In diesem englischsprachigen Video erzählt Joe Sacco mehr über die Gründe, die ihn zu seinem Weltkriegspanorama bewegt haben und gibt auch Einblicke in seine Arbeitsweise.
Die Schlacht an der Somme zog sich bis in den späten November hin. Am Ende der Offensive waren auf deutscher Seite 500 Tausend Tote zu beklagen, ebensoviele bei den Franzosen und Briten, nach einigen Schätzen sogar deutlich mehr.
Diese Gemetzel festzuhalten, wie Sacco es getan hat, werden manche zweifelsohne als unmöglich, falsch oder würdelos erachten. Ich finde, The Great War hat in seiner Zeichenhaftigkeit, auch in seiner notwendigen Verkürzung, eine eigene kompromisslose Kraft. So viele unverständliche Entscheidungen, so große und unermessliche Zerstörung reduziert auf 24 Abschnitte einer Zeichnung, das hat etwas Überwältigendes und auch viel Mitleiderregendes an sich; es ist unverfälscht und lehrreich.

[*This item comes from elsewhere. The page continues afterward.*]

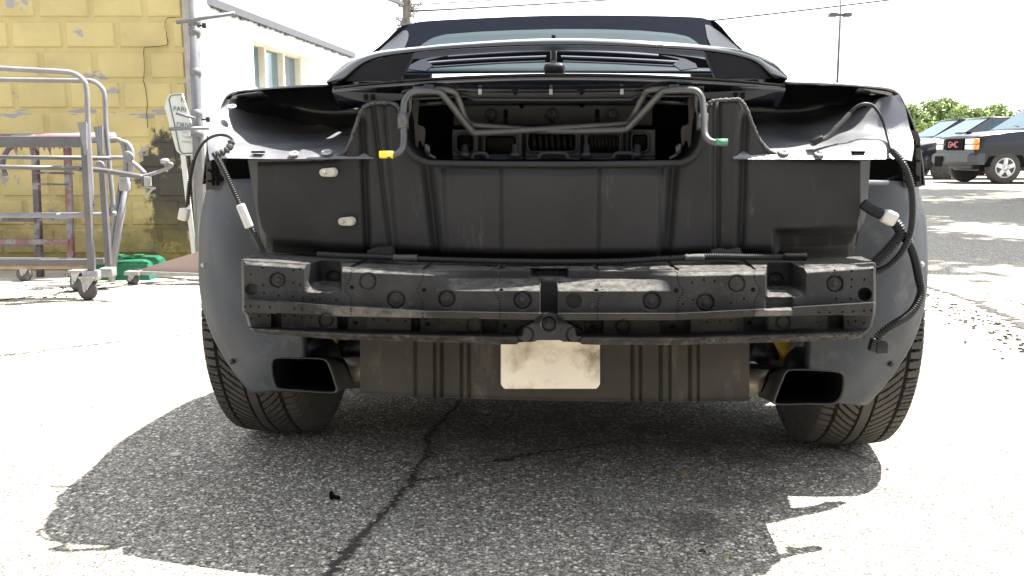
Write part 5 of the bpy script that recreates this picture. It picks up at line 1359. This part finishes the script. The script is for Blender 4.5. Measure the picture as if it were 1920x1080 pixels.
# ---- wiring
def loom(name, pts, r, corr=.0042, m='conduit', parent=None, n=8):
    c = catmull(pts, n); V = C(c[:, 0], c[:, 1], c[:, 2]); q = MB(); q.tube(V, r, 10, 0, corr); return q.build(name, M[m], parent or car)
h1 = loom('hanging_loom', [(402, 288, .13), (414, 308, .12), (432, 346, .115), (452, 390, .115), (472, 430, .12), (486, 456, .125), (494, 474, .125)], .0053)
q = MB(); a, b = cv((450, 383, .112)), cv((468, 427, .112)); q.bar(a, b, .016, .011, up=(0, 1, 0), bev=.003); q.build('wire_label', M['label'], h1)
h2 = loom('side_wire', [(350, 388, .2), (353, 360, .2), (358, 325, .2), (366, 295, .2), (378, 272, .19), (394, 258, .18), (414, 253, .17), (430, 257, .165), (437, 268, .15), (430, 280, .14), (412, 289, .135), (402, 292, .13)], .0028, 0)
q = MB(); V = C(*np.array([(352, 384, .2), (354, 355, .2), (358, 325, .2), (363, 300, .2)]).T); q.tube(catmull(V, 6), .0039, 10, 0, .004); q.build('conduit_sleeve', M['conduit'], h2)
q = MB(); q.box(cv((345, 402, .2)), (.018, .018, .024), 0, Matrix.Rotation(.25, 3, 'Y'), .003); q.build('connector', M['white'], h2)
q = MB(); P = catmull([(434, 266, .145), (428, 279, .137), (412, 288, .13), (402, 291, .126)], 10); V = C(P[:, 0], P[:, 1], P[:, 2]); q.tube(V, .0062*(1+.22*RNG.normal(size=len(V))), 8); q.build('tape_wrap', M['tape'], h2)
h3 = loom('right_loom', [(1592, 214, .22), (1602, 203, .22), (1618, 195, .22), (1636, 198, .22), (1650, 215, .21), (1660, 240, .20), (1666, 262, .18), (1672, 282, .15), (1690, 302, .13), (1702, 328, .13), (1710, 362, .135), (1711, 405, .14), (1706, 440, .145), (1690, 474, .15), (1664, 500, .155), (1636, 513, .15)], .0030, 0)
q = MB(); P = catmull([(1672, 282, .148), (1690, 302, .128), (1702, 328, .128), (1710, 362, .132), (1711, 405, .138), (1706, 440, .143), (1690, 474, .148), (1664, 500, .152), (1636, 513, .148)], 8); q.tube(C(P[:, 0], P[:, 1], P[:, 2]), .0058, 10, 0, .0043); q.build('conduit_sleeve', M['conduit'], h3)
h4 = loom('lamp_pigtail', [(1592, 214, .22), (1580, 227, .21), (1566, 241, .2), (1552, 256, .19), (1540, 262, .18)], .0042, .004, 'tape')
q = MB(); q.box(cv((1531, 264, .17)), (.022, .022, .012), 0, Matrix.Rotation(-.5, 3, 'Y'), .003); q.build('connector', M['conduit'], h4)
h5 = loom('side_harness', [(1618, 382, .15), (1632, 392, .15), (1648, 400, .15), (1668, 410, .15), (1684, 424, .15), (1688, 438, .15), (1676, 456, .15), (1658, 476, .15), (1640, 492, .15)], .0090, .0046)
q = MB(); q.bar(cv((1655, 402, .148)), cv((1679, 414, .148)), .026, .024, up=(0, 1, 0), bev=.006); q.build('white_tape', M['white'], h5)
h6 = loom('branch_harness', [(1686, 432, .15), (1698, 446, .155), (1708, 462, .16), (1717, 490, .17), (1724, 525, .18), (1727, 548, .18), (1718, 574, .17), (1700, 594, .16), (1676, 609, .15), (1656, 622, .15), (1644, 634, .15)], .0075, .0048)
q = MB(); q.box(cv((1652, 651, .148)), (.022, .02, .022), 0, None, .003); q.box(cv((1638, 646, .15)), (.014, .018, .026), 0, Matrix.Rotation(.2, 3, 'Y'), .003); q.build('connector', M['conduit'], h6)
h7 = loom('bumper_loom', [(596, 477, .11), (650, 480, .11), (710, 482, .105), (790, 486, .105), (900, 489, .105), (1040, 491, .105), (1160, 490, .105), (1250, 485, .105), (1330, 481, .105), (1400, 482, .112), (1490, 482, .122)], .0055)
for x0, x1, yy in ((738, 782, 484), (1284, 1320, 483), (1470, 1512, 482)):
    q = MB(); V = C(np.linspace(x0, x1, 12), np.full(12, yy), .103); q.tube(V, .0062*(1+.15*RNG.random(12)), 8); q.build('tape_wrap', M['tape'] if x0 < 1400 else M['hole'], h7)
for pts in ([(690, 480), (688, 470), (700, 465), (735, 463), (737, 478)], [(1336, 478), (1336, 471), (1352, 467), (1368, 470), (1388, 466), (1392, 474), (1390, 480)]):
    q = MB(); q.prism([cv((x, y, .112)) for x, y in pts], (0, .022, 0)); q.build('foam_tab', M['foam'], h7, flat=True)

July 1, 1916. The First Day of the Battle of the Somme.
An Illustrated Panorama.
With an essay by Adam Hochschild.
Hardcase, unpaginated.
London: Norton & Company 2013
Neben der englischen Originalausgabe liegt The Great War auch in einer deutsch/französischen Edition vor.
Die Schlacht an der Somme
Leporello aus 24 Seiten.
Beiheft (dtsch./franz.) mit einem Essay von Adam Hochschild.
Hardcover/Softcover im Schuber, 29 x 22 cm.